Which is to say that you can provide homes for more people if you make them tiny and not regular

[–] [email protected] 3 points 1 year ago (1 children)

Most of the cost of a home comes from the land sale itself, unless if you're building somewhere nobody wants the land (in which case there's nothing nearby to earn a living by as well). Considering that, building larger will only marginally increase the price. Doubly so if the larger building is for more than one resident.

A pair of townhouses can be built for almost the same cost of a single typical single family house, yet house two families on the same plot of land. A condo or apartment can house dozens for the cost of less than 10 normal houses.

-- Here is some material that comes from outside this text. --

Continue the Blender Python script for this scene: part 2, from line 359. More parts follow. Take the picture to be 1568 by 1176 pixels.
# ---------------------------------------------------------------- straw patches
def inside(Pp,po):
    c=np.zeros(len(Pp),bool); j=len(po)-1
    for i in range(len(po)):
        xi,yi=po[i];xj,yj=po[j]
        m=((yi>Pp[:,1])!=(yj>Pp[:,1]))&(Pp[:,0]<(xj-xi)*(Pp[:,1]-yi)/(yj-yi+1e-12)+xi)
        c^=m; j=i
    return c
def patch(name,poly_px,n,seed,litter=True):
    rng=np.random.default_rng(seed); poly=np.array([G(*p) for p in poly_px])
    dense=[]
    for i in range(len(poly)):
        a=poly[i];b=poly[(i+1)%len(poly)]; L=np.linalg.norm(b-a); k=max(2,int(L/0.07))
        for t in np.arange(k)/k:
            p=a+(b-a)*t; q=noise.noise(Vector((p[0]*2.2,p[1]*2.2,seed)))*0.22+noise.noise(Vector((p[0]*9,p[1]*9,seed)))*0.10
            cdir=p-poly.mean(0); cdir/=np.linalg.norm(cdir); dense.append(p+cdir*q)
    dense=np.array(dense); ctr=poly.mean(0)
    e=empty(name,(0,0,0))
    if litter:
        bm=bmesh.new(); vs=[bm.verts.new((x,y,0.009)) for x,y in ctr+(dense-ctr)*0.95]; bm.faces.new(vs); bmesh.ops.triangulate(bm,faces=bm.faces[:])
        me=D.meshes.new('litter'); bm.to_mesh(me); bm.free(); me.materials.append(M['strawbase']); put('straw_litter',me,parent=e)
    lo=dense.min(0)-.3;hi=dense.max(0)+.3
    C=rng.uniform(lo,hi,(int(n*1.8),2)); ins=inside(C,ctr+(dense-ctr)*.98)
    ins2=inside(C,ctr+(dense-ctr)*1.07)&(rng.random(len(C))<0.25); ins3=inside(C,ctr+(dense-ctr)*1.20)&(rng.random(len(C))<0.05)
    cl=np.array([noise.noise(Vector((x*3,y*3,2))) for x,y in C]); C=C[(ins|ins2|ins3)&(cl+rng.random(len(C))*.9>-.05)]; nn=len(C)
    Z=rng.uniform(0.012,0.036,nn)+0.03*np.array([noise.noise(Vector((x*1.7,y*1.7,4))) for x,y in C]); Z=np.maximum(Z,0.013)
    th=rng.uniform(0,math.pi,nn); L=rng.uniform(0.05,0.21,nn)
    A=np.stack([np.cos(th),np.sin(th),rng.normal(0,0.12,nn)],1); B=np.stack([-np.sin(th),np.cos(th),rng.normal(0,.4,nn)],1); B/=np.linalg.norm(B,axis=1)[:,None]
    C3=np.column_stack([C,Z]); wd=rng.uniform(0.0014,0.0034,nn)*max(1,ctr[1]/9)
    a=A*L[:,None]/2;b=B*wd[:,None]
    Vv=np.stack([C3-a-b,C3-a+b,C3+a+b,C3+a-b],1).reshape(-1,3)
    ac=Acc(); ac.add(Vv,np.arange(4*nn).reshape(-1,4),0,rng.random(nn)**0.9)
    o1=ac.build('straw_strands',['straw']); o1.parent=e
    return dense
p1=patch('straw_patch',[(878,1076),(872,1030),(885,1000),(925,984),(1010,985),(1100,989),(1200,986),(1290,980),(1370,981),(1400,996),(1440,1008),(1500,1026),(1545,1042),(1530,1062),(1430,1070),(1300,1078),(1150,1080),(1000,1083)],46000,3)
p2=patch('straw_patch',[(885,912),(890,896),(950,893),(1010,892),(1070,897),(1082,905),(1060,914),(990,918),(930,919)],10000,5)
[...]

Not to mention the reduced cost of plumbing and heating if you build one large building for a community rather than having dozens of separate systems for individual shacks.

[–] [email protected] 1 points 1 year ago (1 children)

This is true, yeah. I didn't know they were standalone units, which would be counterproductive with regards to saving money.

Maybe there's some zoning issue at hand, though.

[–] [email protected] 3 points 1 year ago

Zoning is generally the #1 problem in regards to housing, though mostly as a result. It's the NIMBY movement as a root cause and the reason why such strict zoning is even a thing.